The most significant aspect of his years was his overbearing and bombastic nature, and his ongoing insulting comments, which had grown very thin for many voters.

But what of 2007, the year Mr Howard seems set to experience what Messrs Whitlam, Fraser and Keating underwent? 

Here the picture is somewhat more complicated. The first thing that’s lacking is widespread dislike of the prime minister.

True, the same old boring leftie commentators are out there sprooking the same old slogans. But that’s about all. This is in stark contrast to the Whitlam, Fraser and Keating years, most especially with respect to Mr Whitlam, who just so many wanted to see the end of.

By 1975, only a really true blue Laborite would have said anything complimentary about him.

Although the situation wasn’t as dark for Mr Fraser in 1983, it was certainly beginning to approach the levels of disdain the bombastic Mr Whitlam was held in during 1975.

As far as Mr Keating was concerned, one need go no further than to say he’d simply become overbearing.

What of today?

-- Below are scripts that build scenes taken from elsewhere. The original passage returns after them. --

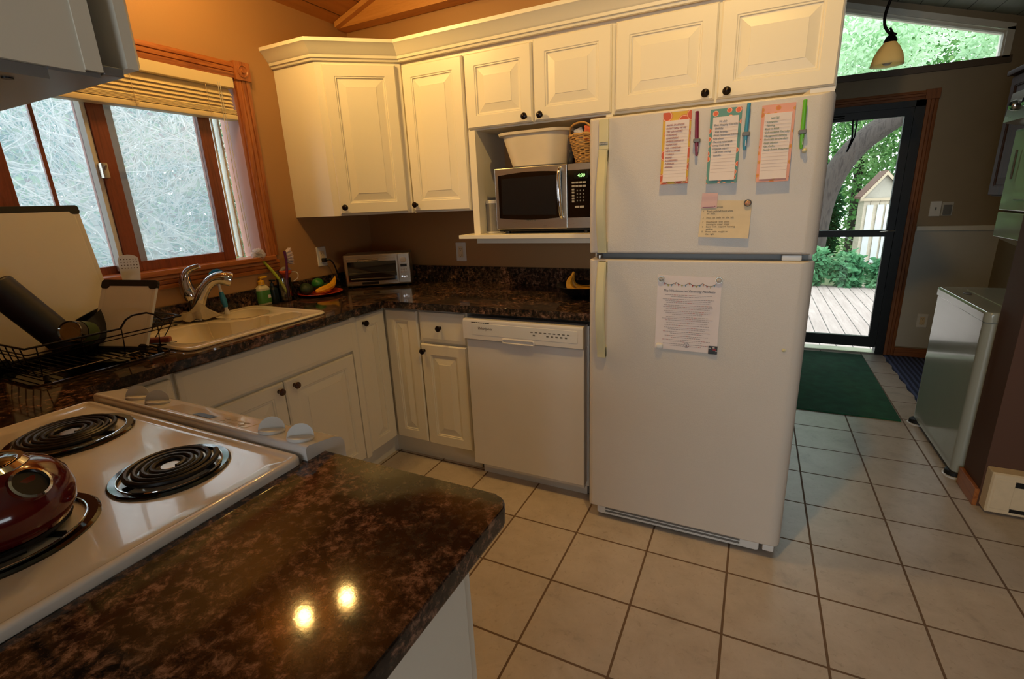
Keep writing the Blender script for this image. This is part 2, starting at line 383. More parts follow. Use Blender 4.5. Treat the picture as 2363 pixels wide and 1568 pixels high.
# gable wall over it, standing forward of the lower wall
g = MB(); pts = [(XL, 2.455), (2.612, 2.455), (2.612, zc(2.612)+.02), (RX, RZ+.02), (XL, 2.49)]
vs = [(x, -.085, z) for x, z in pts]+[(x, .10, z) for x, z in pts]; n = 5
g.add(vs, [(4, 3, 2, 1, 0), (5, 6, 7, 8, 9)]+[(i, (i+1) % n, n+(i+1) % n, n+i) for i in range(n)])
s_(g, 'trim_1', C['beam'], 'pine faced beam wall above the kitchen back wall')
g = MB()
for x0 in (XL+.02,):
    L = 2.55
    for (u0, u1) in ((x0, RX),):
        g.add([(u0, -.12, zc(u0)-.002), (u1, -.12, zc(u1)-.002), (u1, -.085, zc(u1)-.002), (u0, -.085, zc(u0)-.002),
               (u0, -.12, zc(u0)-.03), (u1, -.12, zc(u1)-.03), (u1, -.085, zc(u1)-.03), (u0, -.085, zc(u0)-.03)],
              [(0,1,2,3),(7,6,5,4),(0,4,5,1),(1,5,6,2),(2,6,7,3),(3,7,4,0)])
s_(g, 'trim_2', C['beam'], 'pine strip where the ceiling meets the beam')
def slab(x0, x1, y0, y1, t=.08):
    return MB().add([(x0,y0,zc(x0)),(x1,y0,zc(x1)),(x1,y1,zc(x1)),(x0,y1,zc(x0)),(x0,y0,zc(x0)+t),(x1,y0,zc(x1)+t),(x1,y1,zc(x1)+t),(x0,y1,zc(x0)+t)],
                    [(0,3,2,1),(4,5,6,7),(0,1,5,4),(1,2,6,5),(2,3,7,6),(3,0,4,7)])
s_(slab(XL-.14, RX, -6.2, 2.5), 'ceiling', C['pine'], 'sloping pine board ceiling')
s_(slab(RX, 5.1, -6.2, 2.5), 'ceiling_right', C['pinew'], 'sloping white board ceiling over the laundry hall')
# far wall with door opening x 2.45..3.463, z 0..2.03 and clerestory
YD = 2.391
fw = MB()
def wallpoly(pts, y0, y1):
    n = len(pts); vs = [(x, y0, z) for x, z in pts]+[(x, y1, z) for x, z in pts]
    return MB().add(vs, [tuple(range(n)), tuple(range(2*n-1, n-1, -1))]+[(i, n+i, n+(i+1) % n, (i+1) % n) for i in range(n)])
XR = 4.05
fw.addM(wallpoly([(1.4, 0), (2.5, 0), (2.5, 2.03), (1.4, 2.03)], YD, YD+.12))
fw.addM(wallpoly([(3.463, 0), (XR, 0), (XR, 2.03), (3.463, 2.03)], YD, YD+.12))
fw.addM(wallpoly([(1.4, 2.03), (XR, 2.03), (XR, 2.25), (1.4, 2.25)], YD, YD+.12))
fw.addM(wallpoly([(1.4, 2.25), (2.6, 2.25), (2.6, zc(2.6)+.03), (1.95, RZ+.03), (1.4, zc(1.4)+.03)], YD, YD+.12))
fw.addM(wallpoly([(3.885, 2.25), (XR, 2.25), (XR, zc(XR)+.03), (3.885, zc(3.885)+.03)], YD, YD+.12))
fw.addM(wallpoly([(2.0, 3.02), (3.885, 2.455), (3.885, zc(3.885)+.03), (2.0, zc(2.0)+.03)], YD, YD+.12))
s_(fw, 'wall_far', C['wallg'])
s_(MB().box((3.535, YD-.008, .09), (XR, YD, 1.055)), 'trim_3', C['panel'], 'grey wainscot panel below the chair rail')
s_(MB().rbox((3.535, YD-.028, 1.055), (XR, YD, 1.092), .004), 'trim_4', C['white'], 'white chair rail on the far wall')
s_(MB().rbox((3.535, YD-.018, 0), (XR, YD, .078), .003), 'baseboard_far', C['oakx'])
s_(MB().box((XR, .2, 0), (XR+.1, YD+.12, 2.55)), 'wall_right', C['wallg'])
s_(MB().box((1.4, .1, 0), (1.5, YD+.12, 3.0)), 'wall_hall_left', C['wallg'])
# partition on the right
s_(MB().prism([(3.385, 0), (5.0, 0), (5.0, .2), (3.385, .2)], 0, 2.15).addM(wallpoly([(3.385, 2.15), (5.0, 2.15), (5.0, zc(5.0)+.02), (3.385, zc(3.385)+.02)], 0, .2)), 'wall_partition', mat('brown_wall_paint', '#573826', .62, var=.03, vs=2))
bp_ = MB().rbox((3.368, -.002, 0), (3.386, .2, .085), .003)
s_(bp_, 'baseboard_partition', C['oaky'])
rw = MB(); rw.box((5.0, -6.2, 0), (5.1, -3.6, 2.3)); rw.box((5.0, -2.4, 0), (5.1, .2, 2.3)); rw.box((5.0, -3.6, 0), (5.1, -2.4, .45)); rw.box((5.0, -3.6, .95), (5.1, -2.4, 2.3))  # unseen low side opening, sized to set the daylight fill
s_(rw, 'wall_kitchen_right', C['wall'])
# wall behind the range
s_(MB().box((XL, -2.80, 0), (1.62, -2.67, 2.9)), 'wall_range', C['wall'])
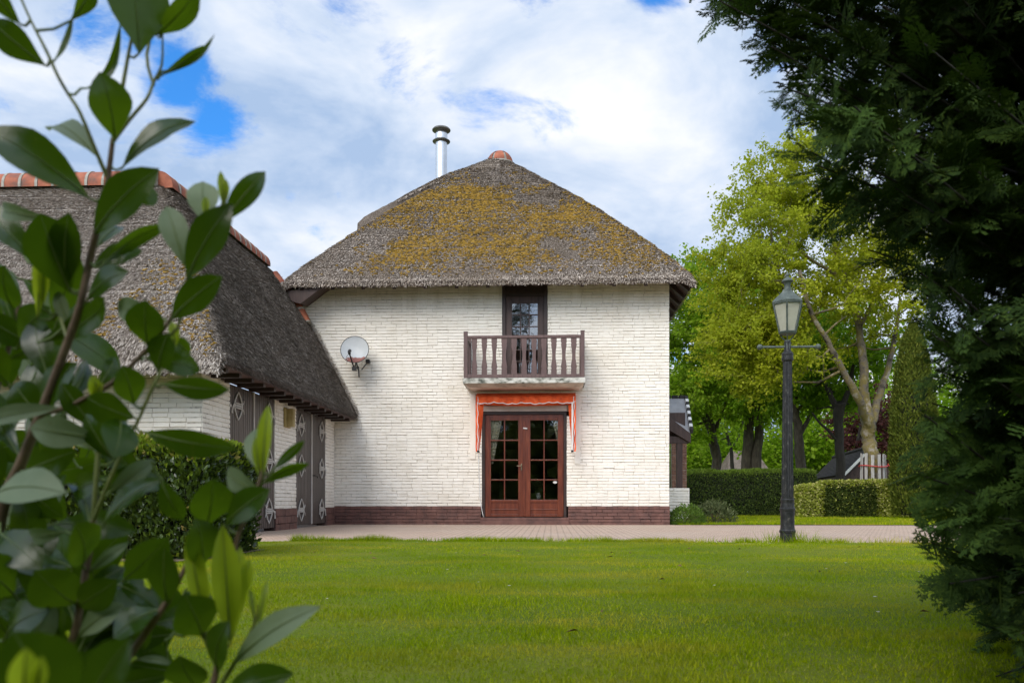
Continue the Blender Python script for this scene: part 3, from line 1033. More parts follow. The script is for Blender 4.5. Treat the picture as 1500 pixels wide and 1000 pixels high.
# rooms behind the glass (dark, lit only through the openings)
rm = MB()
rm.box(HXL + 0.215, HXR - 0.215, HY + 0.2, 27.5, 0.02, 0.10, 1)
rm.box(HXL + 0.215, HXR - 0.215, HY + 0.2, 27.5, 2.66, 2.90, 0)
rm.box(-3.6, -3.5, HY + 0.2, 24.5, 0.10, 2.66, 0)
rm.box(1.6, 1.7, HY + 0.2, 24.5, 0.10, 2.66, 0)
rm.box(-3.5, -1.55, 24.5, 24.6, 0.10, 2.66, 0)
rm.box(-0.75, 1.6, 24.5, 24.6, 0.10, 2.66, 0)
rm.box(-1.55, -0.75, 24.5, 24.6, 2.05, 2.66, 0)
rm.box(-2.4, -2.3, HY + 0.2, 21.0, 2.90, 5.4, 0)
rm.box(1.2, 1.3, HY + 0.2, 21.0, 2.90, 5.4, 0)
rm.box(-2.3, 1.2, 21.0, 21.1, 2.90, 5.4, 0)
rm.box(-2.4, 1.3, HY + 0.2, 21.1, 5.4, 5.5, 0)
rm.build("interior", [M['room'], M['room_floor']], house)

# --- roof surface
HWID = (EXR - EXL) / 2


def house_prof(d):
    t = np.clip(d / HWID, 0, 1.05)
    z = EZ + 4.36 * t + 0.20 * 4 * t * (1 - t)
    z = z - np.clip(0.14 - d, 0, 1) ** 2 * 5.0
    row = (d / 0.36 + 0.15 * np.sin(d * 5)) % 1.0
    return z + 0.022 * (1 - row) * (d > 0.2)


def house_z(x, y):
    wav = 0.05 * (vnoise(x * 0.9, y * 0.9, 31, 2) - 0.5)
    d = smin(smin(x - EXL, EXR - x, 0.25), smin(y - EYF, EYB - y, 0.25), 0.30) + 0.04
    d = np.maximum(d + wav * np.clip(d, 0, 1), 0)
    z = house_prof(d)
    dm = 7.66 + 0.49 * (x + 4.74) - 0.10 * ((y - 21.6) / 1.3) ** 4 - 0.5 * np.clip(-4.60 - x, 0, 1)
    dm = np.where((x > -4.78) & (x < -1.3) & (y > 19.9) & (y < 23.4), dm, -5)
    dm = np.minimum(np.minimum(dm, 9.20), house_prof(np.maximum(y - EYF, 0.2)) + 0.06 + 0.6 * np.clip(y - 20.6, 0, 9))
    return np.maximum(z, dm)


hx = np.arange(EXL, EXR + 0.01, 0.045)
hx = np.linspace(EXL, EXR, len(hx))
hy = np.linspace(EYF, EYB, 240)
V, Fq = heightfield("roof", hx, hy, house_z, lambda X, Y: np.ones_like(X, bool), None, None)
parts = [(V, Fq, 0)]
yin = HY + 0.02
fl = np.stack([hx, np.full_like(hx, EYF), house_z(hx, np.full_like(hx, EYF))], -1)
fi = np.stack([np.clip(hx, HXL + .05, HXR - .02), np.full_like(hx, yin), np.full_like(hx, 5.46)], -1)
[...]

The big difference is that Labor has at long last found, in whizz-bang Mr Rudd, someone who neither bores nor terrifies voters, as Messrs Beazley and Latham did.

That's understandably prompted an exasperated treasurer, Peter Costello, to say – “Kevin Rudd wants to be a Liberal prime minister.”

Moreover, it’s Mr Howard who seems to be boring voters by constantly resorting to the only two political “tricks” he knows - channelling more power to Canberra’s bureaucrats and spending ever more taxpayers’ hard-earned money on Canberra-initiated schemes, thereby duplicating what state governments are, can or should be doing.

What this means is that he’s been a Labor-style prime minister since 1996, since Labor has traditionally favoured all-out centralism.

The one thing State Scene will welcome with open arms from the expected change-over is the fact that the Howard Government’s mad rush towards ever greater centralism may come to an end.

Let’s hope all the hints Mr Rudd has dropped about being more federally-inclined are realised, in other words, they’re not promptly classified as non-core promises and forgotten after the expected landslide.